Rainbow Party leader Wynter Kabimba has insisted that he is not a PF surrogate but he will not be forced to be an advocate of the UPND.

Meanwhile, Kabimba says opposition political party leaders should not expect to draw allowances at the National Dialogue Forum when majority of citizens are suffering.

Speaking when he featured on United Voice Radio, Wednesday, Kabimba vowed he would never be forced to champion the agenda of the UPND.

“Those who are saying ‘I am a supporting PF’, I was on TV recently, and I condemned the attack on Harry Kalaba in North-Western Province by PF! I told them that that was primitive politics! But if you want me to be an advocate of the UPND, I am not one. I have got my own party to run, and it is not UPND, and maybe it will never be the UPND, let me make it clear now. There is a new word now in the dictionary, which everyone now has learnt ‘surrogate’ they don’t even know what it means. You know, you learn every day, so the word ‘surrogate’ sounds good. If you have no good argument, you just have to say ‘this one is a surrogate.’ In the village, if you don’t want to say someone has died of HIV, you just say ‘there is a wizard in the village’ and yet someone was not taking ARVs. And that’s what is happening; they are failing to make good arguments; they are just saying ‘you are a surrogate!’ We made it clear that Felix Mutati, Edith Nawakwi, Sakwiba Sikota, Wynter Kabimba, we are not an alliance! We are a group of citizens of this country that want to project a different view and we are entitled to that,” Kabimba explained.

“But I refuse to be coerced to belong to another political party! ‘Ndakaka!’ (I have refused!) Maybe in the coffin, not when I am alive as Wynter Kabimba. I want to (tell) my brothers in other political parties: ‘try to be civil, try to listen to other views.’ This how you lose opportunities, and this is how you lose allies in the process. Stop being antagonistic; we all have the right to express ourselves in this country, and to do that, we don’t have to sing from a hymn book of one party, that’s why this is a multiparty democracy. I appreciate all of you in the UPND; I also appreciate your anger of failing to win an election for so many times! But please, manage that anger positively, because if you direct it at me, it won’t bring you votes from Roan and Bahati!”

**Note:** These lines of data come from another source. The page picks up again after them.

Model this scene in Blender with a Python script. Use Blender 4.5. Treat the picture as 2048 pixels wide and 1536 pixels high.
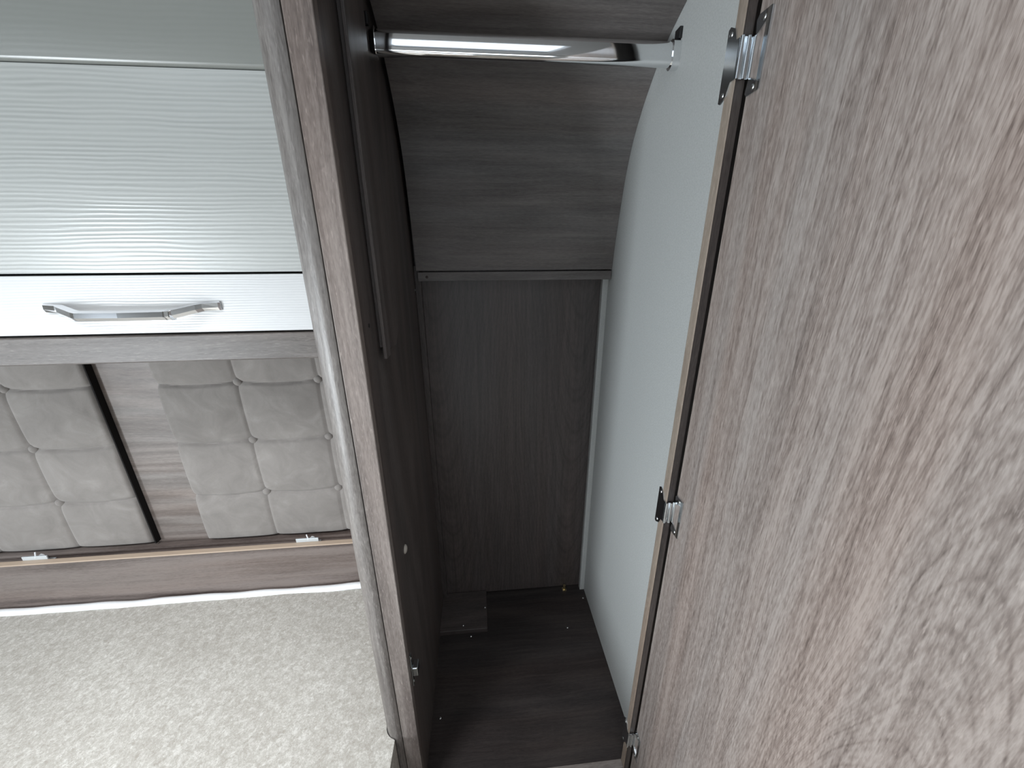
import bpy, bmesh, math, random
from mathutils import Vector, Matrix
random.seed(4)
for o in list(bpy.data.objects):
    bpy.data.objects.remove(o)
SC = bpy.context.scene
COL = SC.collection
CZ = 1.45                      # camera height above the caravan floor

# ------------------------------------------------------------------ camera
cam = bpy.data.cameras.new('camera')
cam.sensor_width = 36.0
cam.lens = 741.99 / 2048 * 36.0
cam.clip_start = 0.01
co = bpy.data.objects.new('camera', cam)
COL.objects.link(co)
r = Vector((0.99597647, -0.08950695, -0.0044009))
d = Vector((-0.03415992, -0.33379196, -0.94202761))
f = Vector((0.08284903, 0.93838768, -0.33550649))
M = Matrix((r, -d, -f)).transposed().to_4x4()
M.translation = Vector((0, 0, CZ))
co.matrix_world = M
SC.camera = co

# ------------------------------------------------------------------ view / world / lights
SC.view_settings.view_transform = 'Standard'
SC.view_settings.look = 'None'
SC.view_settings.gamma = 1.0
SC.view_settings.use_curve_mapping = False
SC.view_settings.exposure = 0.32
SC.cycles.use_denoising = True
SC.cycles.max_bounces = 8
SC.cycles.diffuse_bounces = 5
SC.cycles.caustics_reflective = False
SC.cycles.caustics_refractive = False
SC.cycles.sample_clamp_indirect = 4.0

w = bpy.data.worlds.new('overcast_sky')
SC.world = w
w.use_nodes = True
bg = w.node_tree.nodes['Background']
bg.inputs['Color'].default_value = (0.80, 0.90, 1.0, 1)
bg.inputs['Strength'].default_value = 1.5


def area(name, loc, aim, sx, sy, power, col):
    l = bpy.data.lights.new(name, 'AREA')
    l.shape = 'RECTANGLE'
    l.size, l.size_y, l.energy, l.color = sx, sy, power, col
    o = bpy.data.objects.new(name, l)
    COL.objects.link(o)
    o.location = loc
    o.rotation_euler = (Vector(aim) - Vector(loc)).to_track_quat('-Z', 'Y').to_euler()
    return o


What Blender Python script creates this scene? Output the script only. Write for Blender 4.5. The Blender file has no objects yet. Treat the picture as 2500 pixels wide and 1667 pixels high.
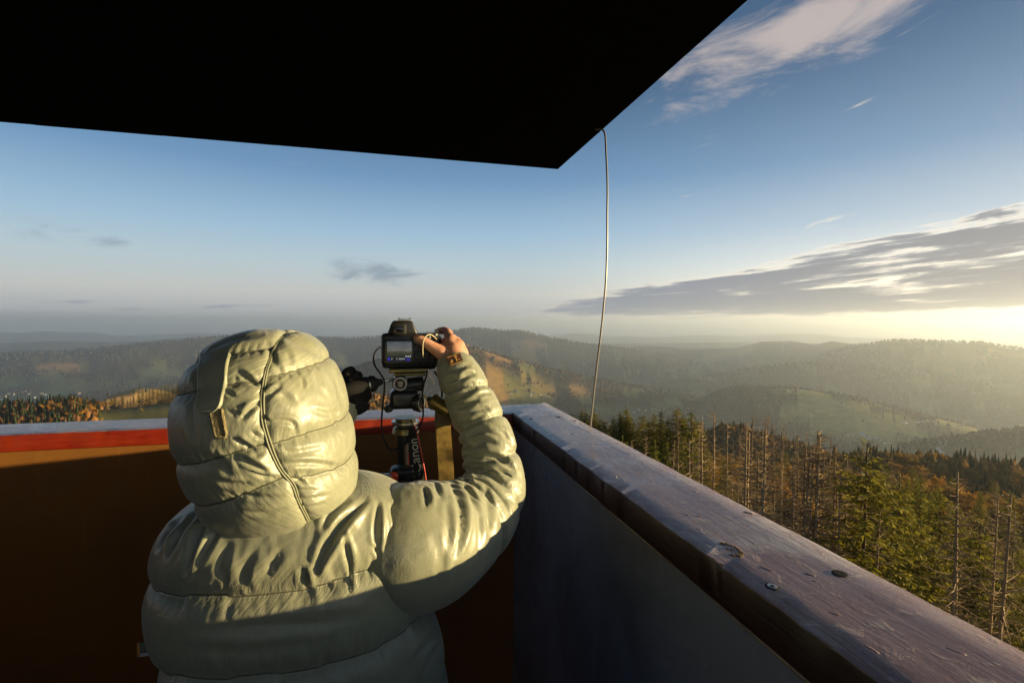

Kabimba, a former Justice Minister in president Michael Sata’s government, lamented that the UPND were dodging the national dialogue process when they were the ones who always complained about political violence.

“The failure of the dialogue process will escalate tension in the country; it will leave us with the Public Order Act, which will continue to be abused by the PF like they have done up to this stage. It will leave us with an electoral process, which always gives rise to contentious matters after each election. So, the general loss will not be to PF, it will be to the country. And this is why for us in the Rainbow Party, we don’t want to see PF in this, we want to see the country at large. I want to go and sit in the same room as President Lungu and look him in the face, and say to him: ‘this clause is what is good for the country, and not you as an individual or me as an individual, but the country as a sovereign territory’,” he explained.

“The UPND are the ones who have been complaining about violence and tension in this country, but then we say ‘let’s sit and discuss’ they turn around, they don’t want dialogue! We want to pin down Lungu to a set of rules, regulations and laws. We want to ask the politicians in the PF: ‘why are you interfering with the application of the Public Order Act?’ We want those questions answered and we don’t want to leave that to those in power only.”

Meanwhile, Kabimba said participating political parties should send their members using their own resources instead of expecting to draw allowances from the process.

“The argument by the Zambian people has always been that these processes seem to have an underlying motive of enriching participants through these allowances, as the majority of the people continue wallowing in poverty. I think, for once, we must show the spirit of commitment and sacrifice, the same way the people in the compounds are sacrificing, that is how the leaders should sacrifice. I think it is unfair to call upon the humble citizens in the compounds to sacrifice, when we, the leaders, the first thing we look for when there is an opportunity, is money in our pockets. I don’t think even the PF slogan, that’s what it means ‘more money in your pockets.’ I think it means more money in your pockets for everybody and not only for the leaders,” said Kabimba.

“So, for those of us who will attend, I am sure government will be benevolent enough to provide tea and I think ‘kama lunch’, so that we are not so hungry and sound unreasonable during the discussion. I am sure those will be there. But in terms of allowances, I think political parties should send their members there out of their own coffers! I will be very sad myself if political parties start blackmailing the process that ‘we won’t come if you don’t give us allowances’.”